Por Oscar Valporto | ODS 14ODS 15 • Publicada em 27 de outubro de 2021 - 12:02 • Atualizada em 3 de novembro de 2021 - 08:58

Dunas dos Lençóis Maranhenses: parque nacional garante preservação de área costeira que teve redução no Brasil desde 1985 (Foto: ICMbio/Divulgação)

Estudo do MapBiomas, a partir de imagens de satélite entre 1985 e 2020, mostram que área de praias, dunas e areais do Brasil teve uma redução de 15% – cerca de 70 mil hectares – no período. Em 1985, eram 451 mil hectares; em 2020, apenas 382 mil hectares. Além de dunas, praias e areais, o estudo As transformações nas Zona Costeiras nos Últimos 36 anos – parte da série O Brasil Revelado 1985/2020 – também avalia a dinâmica das áreas de manguezais, apicuns (áreas salinizadas desprovidas de vegetação) e da aquicultura/salicultura.

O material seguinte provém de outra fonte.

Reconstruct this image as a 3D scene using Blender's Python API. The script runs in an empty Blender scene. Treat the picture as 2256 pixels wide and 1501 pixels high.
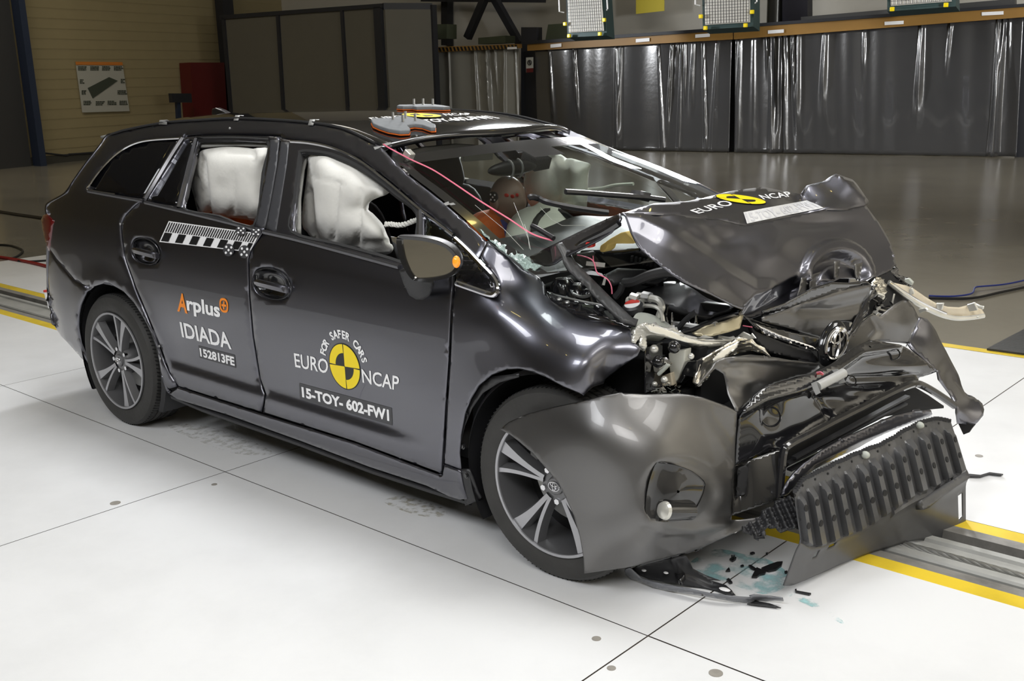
import bpy, bmesh, math, random
import numpy as np
from mathutils import Vector, Matrix
from mathutils.geometry import delaunay_2d_cdt
random.seed(7)
D = bpy.data
SC = bpy.context.scene
COL = SC.collection
# ------------------------------------------------------------------ camera
IW, IH, FPX = 2256.0, 1501.0, 2352.87
CAM = np.array([4.81317587, -3.40756442, 1.63254126])
R0 = np.array([0.75363758, 0.65677524, -0.02601291])
R1 = np.array([-0.13849414, 0.19735809, 0.97049944])
R2 = np.array([-0.64253386, 0.72780221, -0.239696])
cd = D.cameras.new('camera')
cam = D.objects.new('camera', cd)
COL.objects.link(cam)
cd.sensor_fit = 'HORIZONTAL'
cd.sensor_width = 36.0
cd.lens = FPX / IW * 36.0
cd.clip_end = 200
cam.matrix_world = Matrix(((R0[0], R1[0], -R2[0], CAM[0]), (R0[1], R1[1], -R2[1], CAM[1]), (R0[2], R1[2], -R2[2], CAM[2]), (0, 0, 0, 1)))
SC.camera = cam
# ------------------------------------------------------------------ world, lights, exposure
SC.view_settings.view_transform = 'Standard'
SC.view_settings.look = 'None'
SC.view_settings.gamma = 1.0
SC.view_settings.use_curve_mapping = False
SC.view_settings.exposure = 0.0
wd = D.worlds.new('hall_ambience')
SC.world = wd
wd.use_nodes = True
wd.node_tree.nodes['Background'].inputs[0].default_value = (1.0, .96, .88, 1)
wd.node_tree.nodes['Background'].inputs[1].default_value = 0.12

def area(name, loc, to, sx, sy, watts, spread=120, color=(1, 1, 1)):
    l = D.lights.new(name, 'AREA')
    l.shape = 'RECTANGLE'
    l.size, l.size_y = sx, sy
    l.energy = watts
    l.color = color
    l.spread = math.radians(spread)
    o = D.objects.new(name, l)
    COL.objects.link(o)
    o.location = loc
    o.rotation_euler = (Vector(to) - Vector(loc)).to_track_quat('-Z', 'Y').to_euler()
    return o

area('lamp_bank', (-6.1, 10.8, 6.8), (1.5, .5, .3), 1.5, .8, 60, 60, (.97, .98, 1))
area('lamp_bank', (-5.7, 13.6, 5.2), (1.8, 0, .6), 1.7, .8, 60, 50, (.97, .98, 1))
area('lamp_bank', (.8, 1.0, 7.4), (1.0, -1.0, 0), 3.2, 2.2, 82, 100, (.97, .985, 1))
area('lamp_bank', (6.0, 1.6, 7.2), (4.2, -.6, 0), 3.0, 2.2, 52, 100, (1, .99, .97))
area('lamp_bank', (1.5, -8.8, 7.8), (2.2, -1.6, .2), 5.0, 2.6, 82, 75, (.95, .97, 1))
area('lamp_bank', (8.0, -6.0, 6.5), (2.9, -.6, .4), 4.0, 2.4, 56, 75, (1, .99, .98))
area('added_wall_light', (-12, 3, 8.3), (-19, 7, 2.5), 6, 1.2, 150, 120, (1, .93, .8))  # unseen fill light, added to brighten the tan wall
area('added_wall_light', (-3, 8.5, 8.3), (-3, 17.5, 1.6), 9, 1.2, 100, 120, (1, .97, .92))  # added fill light for the curtains and back wall
area('lamp_bank', (-3.0, 9.8, 2.4), (1.5, .4, 1.1), 1.2, .6, 75, 40, (.97, .98, 1))  # added far-side light to brighten the cabin and its airbags
area('added_wall_light', (7.0, 8.5, 2.8), (-3, 16.5, 1.6), .7, 1.6, 120, 70, (.95, .97, 1))  # low side light added for bright streaks on the curtain folds
area('added_wall_light', (-12.5, 10.5, 3.0), (-4, 16.5, 1.6), .6, 1.4, 90, 70, (.95, .97, 1))  # second added side light, streaks the folds from the left
area('added_wall_light', (10.0, 6.0, 8.3), (14.5, 6.0, 2.2), 10, 1.2, 1500, 140, (1, .97, .92))  # added to brighten the right wall mirrored in the crushed front
area('added_wall_light', (7.5, 13.0, 8.3), (9.0, 20.5, 3.5), 6, 1.2, 260, 120, (1, .97, .92))  # added to brighten the back wall part mirrored in the car front
area('lamp_bank', (8.2, .8, 7.4), (7.6, .6, 0), 2.6, 1.8, 58, 100, (1, .99, .97))
area('added_hall_light', (-8, 4, 8.7), (-8, 4.01, 0), 4, 3, 110, 150, (1, .95, .86))  # added fill light for the otherwise dark hall
for _x, _y in ((-6, 1.5), (-1, 4), (3, -3.5), (7, 2), (1.5, 7), (9, -4), (-4, -5.5)):
    _l = D.lights.new('sodium_lamp', 'POINT')
    _l.energy = 10
    _l.color = (1, .78, .25)
    _l.shadow_soft_size = .13
    _o = D.objects.new('sodium_lamp', _l)
    COL.objects.link(_o)
    _o.location = (_x, _y, 8.4)
# ------------------------------------------------------------------ geometry helpers
TY, TO = -0.013, 0.1952            # the test lane is turned and shifted a little against the car
def trk(x, y, z=0.0):
    c, s = math.cos(TY), math.sin(TY)
    return (c * x - s * y, s * x + c * y + TO, z)

def ray(px, py):
    return R0 * ((px - IW / 2) / FPX) + R1 * ((IH / 2 - py) / FPX) + R2

def at(px, py, ax, val):
    d = ray(px, py)
    i = 'xyz'.index(ax)
    return CAM + d * ((val - CAM[i]) / d[i])

def atplane(px, py, p0, n):
    d = ray(px, py)
    p0 = np.array(p0, float)
    n = np.array(n, float)
    return CAM + d * (((p0 - CAM) @ n) / (d @ n))

CROP = {'A': (80, 230, 3.662), 'B': (540, 230, 3.662), 'C': (860, 260, 3.753), 'D': (80, 560, 3.573), 'E': (500, 640, 3.193),
        'F': (1000, 800, 3.0), 'H': (1180, 380, 3.753), 'K': (1680, 380, 3.91), 'L': (1280, 640, 3.753), 'M': (1600, 740, 3.753),
        'N': (1350, 1000, 3.753), 'T': (1856, 1100, 5.6225), 'U': (0, 480, 5.003), 'V': (1956, 580, 5.003), '1': (0, 0, 1.9965),
        '3': (0, 750, 1.9965), 'W': (0, 330, 4.056), 'P': (0, 0, 1.0), 'R': (780, 220, 4.3385), 'Q': (460, 0, 3.0486), 'S': (0, 0, 3.573),
        'X': (1150, 0, 3.753), 'Y': (1656, 0, 3.753), 'G': (170, 620, 4.413)}
def cr(c, *pts):
    ox, oy, s = CROP[c]
    return [(p[0] / s + ox, p[1] / s + oy) + tuple(p[2:]) for p in pts]

def smooth_closed(pts, n=6, closed=True):
    """Catmull-Rom through 2D/3D points."""
    P = [np.array(p, float) for p in pts]
    out = []
    N = len(P)
    for i in range(N if closed else N - 1):
        a, b, c, d = (P[(i - 1) % N], P[i], P[(i + 1) % N], P[(i + 2) % N]) if closed else (P[max(i - 1, 0)], P[i], P[i + 1], P[min(i + 2, N - 1)])
        for k in range(n):
            t = k / n
            out.append(.5 * ((2 * b) + (c - a) * t + (2 * a - 5 * b + 4 * c - d) * t * t + (3 * b - 3 * c + d - a) * t ** 3))
    if not closed:
        out.append(P[-1])
    return out

def smoothline(pts, n=6):
    return smooth_closed(pts, n, False)

def densify(poly, step, closed=True):
    out = []
    N = len(poly)
    for i in range(N if closed else N - 1):
        a, b = np.array(poly[i], float), np.array(poly[(i + 1) % N], float)
        k = max(1, int(np.linalg.norm(b - a) / step))
        for j in range(k):
            out.append(a + (b - a) * j / k)
    if not closed:
        out.append(np.array(poly[-1], float))
    return out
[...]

Leu essa? Manguezais: manifesto de 70 cientistas pede anulação de decisão do Conama

Na abertura da apresentação do estudo em webinar no YouTube, pesquisadora Julia Shimbo, Instituto de Pesquisa Ambiental da Amazônia (IPAM) e coordenadora Científica do MapBiomas, destacou que a importância da conservação das zonas costeiras. “A preservação das praias e dunas é essencial para o controle da erosão costeira e preservação da faixa litorânea e sua biodiversidade. A praia e a duna normalmente protegem os manguezais das ondas, criando um ambiente favorável à vegetação”, disse.

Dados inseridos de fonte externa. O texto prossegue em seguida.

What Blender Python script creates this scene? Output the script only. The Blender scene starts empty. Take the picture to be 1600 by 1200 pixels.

De acordo com o geólogo Pedro Walfir, coordenador geral do tema zona costeira do MapBiomas, são variados os motivos para diminuição das superfície de dunas, praias e areais continentais revegetação (plantações e crescimento de grama, por ação humana) do topo das dunas, ocupação por empreendimentos aquícolas (como criação de peixes ou crustáceos) e salineiros, expansão de espécies invasoras. A diminuição das faixas de praias e dunas também pode ser explicada pela forte pressão imobiliária nessas áreas, sempre cobiçadas. “Devemos ficar alerta hoje para o crescimento de projetos de energia eólica nessas regiões”, acrescentou.

Walfir alertou ainda para a baixa proteção: apenas 40% das dunas, praias e areias estão protegidas em alguma unidade de conservação. “Por conta do Parque Nacional de Lençóis Maranhenses e da Área de Proteção Ambiental das Reentrâncias Maranhenses, o Maranhão lidera na proteção de dunas/praias e manguezais, respectivamente”, afirmou o coordenador do MapBiomas, instituição de pesquisa por satélite reunindo universidades, ONGs e empresas de tecnologia .

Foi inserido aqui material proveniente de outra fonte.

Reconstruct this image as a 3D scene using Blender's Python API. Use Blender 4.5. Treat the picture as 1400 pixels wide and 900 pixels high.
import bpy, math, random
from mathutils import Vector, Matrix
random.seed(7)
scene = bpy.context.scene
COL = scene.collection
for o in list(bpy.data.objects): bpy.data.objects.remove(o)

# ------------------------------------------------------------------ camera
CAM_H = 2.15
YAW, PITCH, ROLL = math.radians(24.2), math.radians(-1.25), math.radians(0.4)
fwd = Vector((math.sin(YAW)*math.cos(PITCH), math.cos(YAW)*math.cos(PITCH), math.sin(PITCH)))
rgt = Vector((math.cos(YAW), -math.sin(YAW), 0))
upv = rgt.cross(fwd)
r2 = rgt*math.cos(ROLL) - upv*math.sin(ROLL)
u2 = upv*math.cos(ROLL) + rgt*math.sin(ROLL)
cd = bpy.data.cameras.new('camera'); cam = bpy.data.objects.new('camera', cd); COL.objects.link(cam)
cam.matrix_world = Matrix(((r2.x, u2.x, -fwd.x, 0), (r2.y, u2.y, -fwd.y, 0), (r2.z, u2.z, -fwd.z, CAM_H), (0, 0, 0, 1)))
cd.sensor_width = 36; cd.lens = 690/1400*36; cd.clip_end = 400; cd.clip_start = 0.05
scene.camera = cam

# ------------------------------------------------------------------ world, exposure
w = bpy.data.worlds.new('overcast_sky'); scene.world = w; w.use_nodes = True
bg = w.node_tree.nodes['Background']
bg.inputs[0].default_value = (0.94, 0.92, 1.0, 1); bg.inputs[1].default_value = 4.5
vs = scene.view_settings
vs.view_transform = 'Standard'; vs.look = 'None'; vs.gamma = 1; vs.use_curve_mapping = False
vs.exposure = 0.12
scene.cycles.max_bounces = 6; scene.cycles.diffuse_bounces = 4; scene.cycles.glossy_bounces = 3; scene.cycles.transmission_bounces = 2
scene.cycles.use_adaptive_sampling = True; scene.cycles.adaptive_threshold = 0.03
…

A quase totalidade (98% – 99 mil hectares) de suas praias, dunas e areais, 96% (24 mil hectares) de seus apicuns e 86% (398 mil hectares) dos manguezais do Maranhão são protegidos por Unidades de Conservação. “Portanto, o Maranhão é o estado com maior extensão de ambientes costeiros protegidos por UCs do país e um dos mais conservados”, acrescentou Walfir, professor da UFPA.

Entre os casos de ocupação por usos da terra, chama a atenção o avanço dos pinheiros sobre campos dunares no Rio Grande do Sul em áreas que fazem limite com florestas plantadas e a expansão da estrutura aquícola/salineira na região costeira do Rio Grande do Norte. “São preocupantes as perdas das áreas de dunas e areias em estados como Rio de Janeiro, Pará e Pernambuco”, apontou o pesquisador.

Os estados com maior área de praias, dunas e areais são Maranhão (101.565 hectares) e Rio Grande do Sul (97.395 hectares) graças a dois extensos sistemas de cordões arenosos: os Lençóis Maranhenses e o sistema de cordões arenosos do Rio Grande do Sul. Juntos, esses estados concentram mais da metade das praias e dunas do país. Dos dez municípios com maior área de praias, dunas e areais, três ficam nos Lençóis Maranhenses. Porém, o quarto e o quinto lugar da lista ficam no interior da Bahia: Pilão Arcado (14.934 hectares) e Xique-Xique (11.716 hectares), no noroeste do estado, perto da fronteira com o Piauí, concentram grandes áreas de areais.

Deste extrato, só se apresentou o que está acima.